Yo fui criado y educado como la mayoría de los jóvenes latinoamericanos. Crecí bajo pilares de moralidad que me vendieron como base de una religión única y verdadera. Aunque esa espiritualidad no me define actualmente, el concepto de moralidad que se mi inculcó en ese momento ha marcado muchas decisiones de mi vida, y me ha ayudado a identificar cuales personas quiero cerca de mis seres queridos, y a quienes no los quiero ni en pintura.

Era muy simple poder identificar lo bueno de lo malo para tomar decisiones, tanto las insignificantes como las importantes, repasando las bases morales que en mi mente pensé conocer. Para mi sorpresa, eso es cosa del pasado. El presente es mucho más difuso de lo que hubiera podido imaginar.

En administraciones pasadas, nos bombardearon con la idea de un concepto de moralidad y responsabilidad social sin precedente. Una idea bastante atractiva y, para aprobación de algunos y desdén de otros, no se diferenciaron de lo que estábamos acostumbrados, pero tampoco mantuvieron el mismo corte.

Fueron una montaña rusa de aciertos y desaciertos que fueron tanto aplaudidos como aborrecidos. Eso es algo normal en política. No todos los gobiernos van a ser perfectos para todos y es algo que hay que entender. Lo que no puedo digerir, es la defensa a capa y espada de todas las acciones y decisiones de los mismos, retratándose como los paladines de la moral, la transparencia y la justicia. Ese fanatismo inquebrantable que apoyó a ojos cerrados cualquier decisión que su representante haya hecho o dejado de hacer.

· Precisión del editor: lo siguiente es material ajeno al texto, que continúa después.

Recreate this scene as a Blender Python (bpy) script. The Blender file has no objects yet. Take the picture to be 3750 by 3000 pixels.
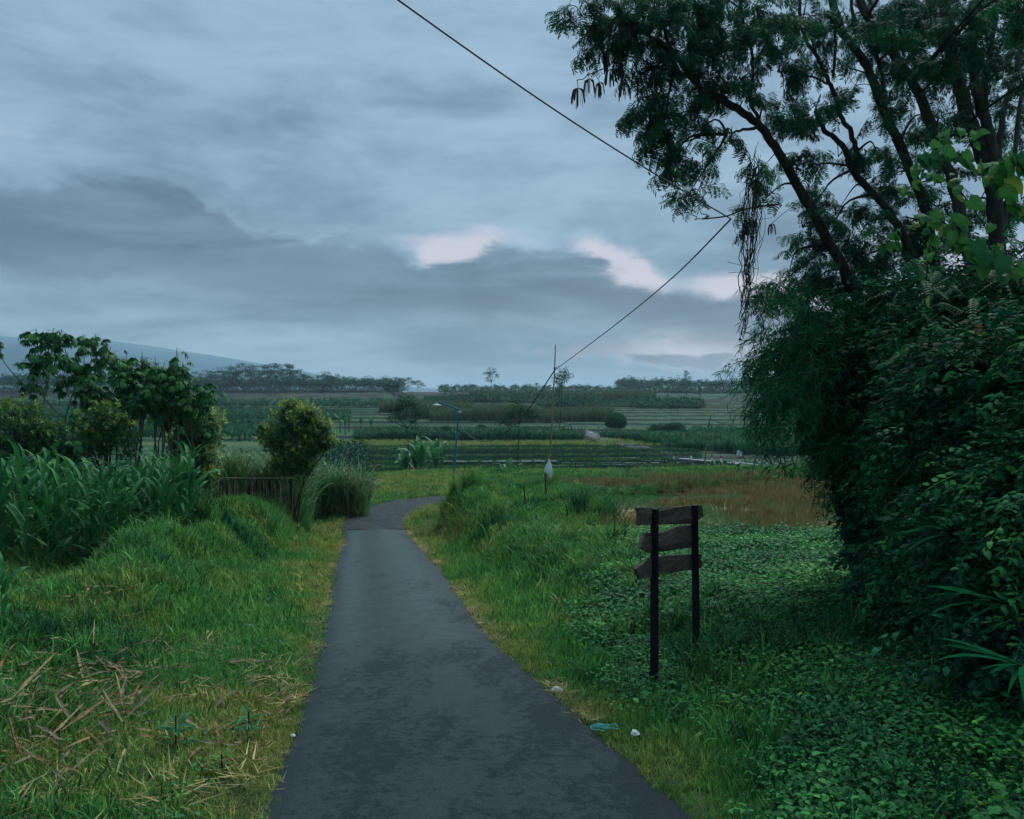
import bpy, math, random
import numpy as np
from mathutils import Vector, Matrix, Euler
R = math.radians
rng = np.random.default_rng(7)
random.seed(7)
scene = bpy.context.scene
C = scene.collection

# ------------------------------------------------------------------ camera
EYE = Vector((0, 0, 1.7)); F = 820.0
PITCH = math.atan(12.5 / F)
cam_d = bpy.data.cameras.new('camera'); cam = bpy.data.objects.new('camera', cam_d); C.objects.link(cam)
cam.location = EYE; cam.rotation_euler = (math.pi / 2 - PITCH, 0, 0)
cam_d.sensor_fit = 'HORIZONTAL'; cam_d.sensor_width = 36; cam_d.lens = 36 * F / 1024
cam_d.clip_end = 30000; cam_d.clip_start = .05
scene.camera = cam

# ------------------------------------------------------------------ node expression helper
class E:
    """scalar shader-node expression"""
    nt = None
    def __init__(s, sock): s.k = sock
    @staticmethod
    def m(op, *a, clamp=False):
        n = E.nt.nodes.new('ShaderNodeMath'); n.operation = op; n.use_clamp = clamp
        for i, v in enumerate(a):
            if isinstance(v, E): E.nt.links.new(v.k, n.inputs[i])
            else: n.inputs[i].default_value = v
        return E(n.outputs[0])
    def __add__(s, o): return E.m('ADD', s, o)
    __radd__ = __add__
    def __sub__(s, o): return E.m('SUBTRACT', s, o)
    def __rsub__(s, o): return E.m('SUBTRACT', o, s)
    def __mul__(s, o): return E.m('MULTIPLY', s, o)
    __rmul__ = __mul__
    def __truediv__(s, o): return E.m('DIVIDE', s, o)
def sstep(a, b, x):
    n = E.nt.nodes.new('ShaderNodeMapRange'); n.interpolation_type = 'SMOOTHSTEP'
    E.nt.links.new(x.k, n.inputs[0]); n.inputs[1].default_value = a; n.inputs[2].default_value = b
    return E(n.outputs[0])
def gauss(u, v, cu, cv, su, sv, rot=0):
    c, s = math.cos(rot), math.sin(rot)
    du, dv = u - cu, v - cv
    a = (du * c + dv * s) * (1 / su); b = (dv * c - du * s) * (1 / sv)
    return E.m('EXPONENT', (a * a + b * b) * -1.0)
def comb(x, y, z):
    n = E.nt.nodes.new('ShaderNodeCombineXYZ')
    for i, v in enumerate((x, y, z)):
        if isinstance(v, E): E.nt.links.new(v.k, n.inputs[i])
        else: n.inputs[i].default_value = v
    return n.outputs[0]
def noise(vec, scale, detail=6, rough=.55, dist=0.0, out=0):
    n = E.nt.nodes.new('ShaderNodeTexNoise'); n.inputs['Scale'].default_value = scale
    n.inputs['Detail'].default_value = detail; n.inputs['Roughness'].default_value = rough
    n.inputs['Distortion'].default_value = dist
    if vec is not None: E.nt.links.new(vec, n.inputs['Vector'])
    return E(n.outputs[out])
def mixc(f, a, b):
    n = E.nt.nodes.new('ShaderNodeMix'); n.data_type = 'RGBA'
    if isinstance(f, E): E.nt.links.new(f.k, n.inputs[0])
    else: n.inputs[0].default_value = f
    for i, v in ((6, a), (7, b)):
        if isinstance(v, tuple): n.inputs[i].default_value = (*v, 1)
        else: E.nt.links.new(v, n.inputs[i])
    return n.outputs[2]

# ------------------------------------------------------------------ sky and sun
HAZE = .00017
SUN_EL, SUN_AZ = R(50), R(28)        # soft light from ahead and to the right
W = bpy.data.worlds.new('World'); scene.world = W; W.use_nodes = True
nt = W.node_tree; nt.nodes.clear(); E.nt = nt
tc = nt.nodes.new('ShaderNodeTexCoord')
sep = nt.nodes.new('ShaderNodeSeparateXYZ'); nt.links.new(tc.outputs['Generated'], sep.inputs[0])
dx, dy, dz = (E(sep.outputs[i]) for i in range(3))
az = E.m('ARCTAN2', dx, dy)                        # 0 = straight down the road
el = E.m('ARCSINE', dz)
sky = nt.nodes.new('ShaderNodeTexSky'); sky.sky_type = 'NISHITA'; sky.sun_disc = False
sky.sun_elevation = SUN_EL; sky.sun_rotation = SUN_AZ; sky.air_density = 1.5; sky.dust_density = 2
bg1 = nt.nodes.new('ShaderNodeBackground'); nt.links.new(sky.outputs[0], bg1.inputs[0]); bg1.inputs[1].default_value = .05
# cloud deck: position where the view ray meets a flat deck, softened toward the horizon
zz = E.m('MAXIMUM', dz, 0.0) + .16
cx, cy = dx / zz, dy / zz
deck = comb(cx * .8, cy * 1.35, 0.0)
aze = comb(az * 1.0, el * 2.6, 0.0)
n_big = noise(deck, .9, 5, .55, .3)
n_mid = noise(aze, 2.6, 8, .6, .5)
n_fine = noise(aze, 9.0, 8, .6, .6)
n_str = noise(comb(az * 1.5 + n_mid * .3, el * 9.0, 5.0), 2.2, 7, .62, .4)
wob = (noise(aze, 3.2, 8, .62, .5) - .5)
elw = el + wob * .11
azw = az + (noise(comb(el * 4.0, az * 2.0, 3.0), 2.0, 6, .6) - .5) * .25
# base overcast tone: 0 dark .. 1 light
base = .52 + (n_big - .5) * 1.3 + (n_mid - .5) * .9 + (n_fine - .5) * .6 + (n_str - .5) * .6
base = base + (sstep(.16, .38, el) * .10)
# the dark bank of cloud: a broken upper edge and a soft lower one, both running right round the sky
def along(pts):
    """cloud edge height as a function of azimuth; pts are (azimuth, elevation) in radians"""
    x0, x1 = pts[0][0], pts[-1][0]; t_ = (az - x0) * (1 / (x1 - x0))
    r_ = nt.nodes.new('ShaderNodeValToRGB'); nt.links.new(t_.k, r_.inputs[0]); cr_ = r_.color_ramp; cr_.interpolation = 'B_SPLINE' if len(pts) < 6 else 'EASE'
    while len(cr_.elements) < len(pts): cr_.elements.new(.5)
    for e_, (x, v) in zip(cr_.elements, pts): e_.position = (x - x0) / (x1 - x0)
    for e_, (x, v) in zip(cr_.elements, pts): e_.color = (v, v, v, 1)
    return E(r_.outputs[0])
def A_(px, py): a_ = math.atan((px - 512) / F); return (a_, math.atan((397 - py) / F * math.cos(a_)))
top = along([A_(-300, 175), A_(0, 190), A_(90, 184), A_(180, 187), A_(215, 208), A_(255, 232), A_(330, 240), A_(380, 247), A_(420, 262), A_(460, 262), A_(495, 245), A_(530, 252), A_(580, 257), A_(620, 274), A_(670, 289), A_(730, 300), A_(820, 312), A_(1200, 335)])
bot = along([A_(-300, 276), A_(0, 280), A_(150, 288), A_(280, 318), A_(400, 326), A_(520, 328), A_(600, 324), A_(660, 334), A_(720, 350), A_(800, 348), A_(1200, 352)])
edn = (n_fine - .5) * .055 + (n_mid - .5) * .040 + (noise(aze, 22, 6, .65, .5) - .5) * .032
el2 = el + edn
above = el2 - top
bank = sstep(.010, -.012, above) * sstep(-.022, .030, el2 - bot + (n_mid - .5) * .03)
lump = gauss(azw, elw, -.36, .232, .12, .026, -.45); cl_r = gauss(azw, elw, .31, .168, .085, .030, -.55); cl_l = gauss(azw, elw, .155 + .045, .040, .055, .011, -.10); cl_m = gauss(azw, elw, .34, .062, .16, .018, -.04)
streak = sstep(.50, .66, n_str) * sstep(.11, .05, el) * sstep(-.1, -.35, az) * .35
dark = E.m('MAXIMUM', E.m('MAXIMUM', bank, E.m('MAXIMUM', lump * .6, cl_r * .75)), E.m('MAXIMUM', E.m('MAXIMUM', sstep(.3, .7, cl_l + (n_fine - .5) * .5), sstep(.25, .8, cl_m + (n_fine - .5) * .5)) * .9, streak))
# light breaking through just above the bank, and the paler strip low on the right
rim = E.m('EXPONENT', ((above - .010) * (above - .010)) * -2600.0)
g1 = gauss(az, el * 0, -.075, 0, .05, 1) + gauss(az, el * 0, .120, 0, .045, 1) + gauss(az, el * 0, .285, 0, .055, 1)
fans = gauss(azw, elw, .145, .150, .05, .014, -.5) * .9 + gauss(azw, elw, .28, .122, .07, .018, -.2) * .9 + gauss(azw, elw, -.03, .185, .14, .02, 0) * .35 + gauss(azw, elw, .50, .12, .16, .07, 0) * .8
lowr = gauss(azw, elw, .30, .050, .30, .030, -.02) * 1.15
small = gauss(azw, elw, -.335, .207, .05, .010, -.3) * .5 + gauss(azw, elw, -.56, .262, .09, .010, 0) * .4 + gauss(azw, elw, .02, .215, .22, .022, .05) * .25
op = sstep(.28, 1.15, rim * g1 * (n_fine * 2.6 - .35) + fans + lowr + small + (n_fine - .5) * .9 + (n_str - .5) * .5)
lightc = mixc(sstep(.12, .88, base), (.120, .222, .325), (.30, .46, .60))
c1 = mixc(op * .80, lightc, (.64, .61, .71))
darkc = mixc(n_fine, (.040, .080, .140), (.088, .155, .238))
c2 = mixc(dark * .80, c1, mixc(sstep(.42, .62, n_str) * .45, darkc, (.17, .27, .38)))
low = sstep(.05, .0, el)
c3 = mixc(low * .30, c2, (.22, .33, .46))
bg2 = nt.nodes.new('ShaderNodeBackground'); nt.links.new(c3, bg2.inputs[0]); bg2.inputs[1].default_value = .435
mx = nt.nodes.new('ShaderNodeMixShader'); mx.inputs[0].default_value = .93
nt.links.new(bg1.outputs[0], mx.inputs[1]); nt.links.new(bg2.outputs[0], mx.inputs[2])
wo = nt.nodes.new('ShaderNodeOutputWorld'); nt.links.new(mx.outputs[0], wo.inputs[0])
sl = bpy.data.lights.new('sun', 'SUN'); sl.energy = 1.5; sl.angle = R(45); sl.color = (.90, .98, .98)
so = bpy.data.objects.new('sun', sl); C.objects.link(so)
sd = Vector((math.sin(SUN_AZ) * math.cos(SUN_EL), math.cos(SUN_AZ) * math.cos(SUN_EL), math.sin(SUN_EL)))
so.rotation_euler = sd.to_track_quat('Z', 'Y').to_euler()
vs = scene.view_settings; vs.view_transform = 'Standard'; vs.look = 'None'; vs.exposure = 1.30; vs.gamma = 1
vs.use_curve_mapping = False
scene.render.engine = 'CYCLES'
scene.cycles.max_bounces = 6; scene.cycles.diffuse_bounces = 3; scene.cycles.glossy_bounces = 2
scene.cycles.transmission_bounces = 3; scene.cycles.transparent_max_bounces = 6; scene.cycles.volume_bounces = 0

# ------------------------------------------------------------------ projection helpers
cp, sp_ = math.cos(PITCH), math.sin(PITCH)
def P(px, py, d):
    """world point seen at pixel (px, py) at distance d along the view axis"""
    a = (px - 512) / F; b = (409.5 - py) / F
    return Vector((d * a, d * (cp + b * sp_), 1.7 + d * (-sp_ + b * cp)))

def smooth(a, b, x):
    t = np.clip((x - a) / (b - a), 0, 1); return t * t * (3 - 2 * t)
def vnoise(x, y, s, seed=0):
    """cheap smooth value noise"""
    x = np.asarray(x, float) / s + seed * 17.3; y = np.asarray(y, float) / s + seed * 7.7
    xi, yi = np.floor(x), np.floor(y); fx, fy = x - xi, y - yi
    fx, fy = fx * fx * (3 - 2 * fx), fy * fy * (3 - 2 * fy)
    def h(a, b):
        v = np.sin(a * 127.1 + b * 311.7 + seed * 3.1) * 43758.5453
        return v - np.floor(v)
    return (h(xi, yi) * (1 - fx) + h(xi + 1, yi) * fx) * (1 - fy) + (h(xi, yi + 1) * (1 - fx) + h(xi + 1, yi + 1) * fx) * fy - .5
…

Como toda acción, esto tuvo una reacción. Esta reacción ha sido la que me ha llevado a cuestionar todavía más mí ya desgarrada percepción de moral. Todas las acciones que en el pasado condenamos y aborrecimos, aquellas que deseábamos de todo corazón desaparecer, llegaron nuevamente y con una fuerza que no hubiera esperado. Lo peor de todo, es que estas mañas no solo llegaron con un séquito de adoradores y aduladores violentos y agresivos, sino que agregaron mañas aún más desagradables que las anteriores.

Ahora no sólo tenemos acciones de dudosa intención, decisiones que favorecen a un grupo específico o parsimonia ante problemas que requieren inmediata solución. A este revoltijo de problemas le agregamos la habilidad de dividir y crear odio entre los mismos miembros de una nación.

Este punto de inflexión es, a mi criterio, el cataclismo de mi percepción de la moral. Por un lado, tenemos los autoproclamados paladines de la moral y por otro, están los anti-estatistas aplasta canallas, donde cada uno decide cuales virtudes son aceptables y cuales pueden doblarse para que se acomoden a su realidad.

Es interesante como el mismo acto, perpetuado por uno u otro representante de ambas corrientes, genera aprobación si lo hace quien me representa, pero es punible si lo comete mi adversario. La justicia y la moral se amoldan a los principios que dicen representar, siempre y cuando beneficien lo que yo creo.

Como colectivo, cada uno está dispuesto a perdonar cosas que serían imperdonables si las hiciera mi contrincante, con tal de apoyar al líder de su agrupación. Esto se ve aumentado si el líder sabe manipular hábilmente las cosas que ya de por si son consideradas como problemas a resolver, sin proponer soluciones reales a dichos enredos.

Claro está, este fenómeno no es exclusivo de Latinoamérica. Recientemente tuvimos los resultados de un juicio mediático que encontró culpable a un magnate que durante su vida ha estado rodeado de escándalos y actos sospechosos. No obstante, a pesar de sus acciones pasadas o su manipulación de hechos y su claro desdén a las normas, el apoyo incondicional tanto de sus súbditos como el de sus compañeros partidarios no merma, ya que su alcance político los puede ubicar nuevamente al mando de una poderosa nación. Ya lo decía Groucho Marx:

Estos son mis principios y si no le gustan, tengo otros”.

Al retratar la política mundial y sus vaivenes ideológicos he podido, muy en contra de mi voluntad, desarmar el concepto de moral que tenía. Sus cimientos fueron vapuleados sin misericordia, hasta llegar a pensar que lo que puedo considerar bueno ahora debe ser malo mañana, siempre y cuando eso me ponga en una posición de poder para favorecer grupos específicos, exaltar mi ego, quebrar una sociedad o llevar la discusión política al nivel coloquial de una cantina de barrio. Para muestra de esto, un economista.

Es hora que tomemos un respiro, evaluemos los resultados pasados y presentes, y exijamos resultados reales con la misma fuerza con la que se los pedimos al entrenador de la selección nacional de fútbol.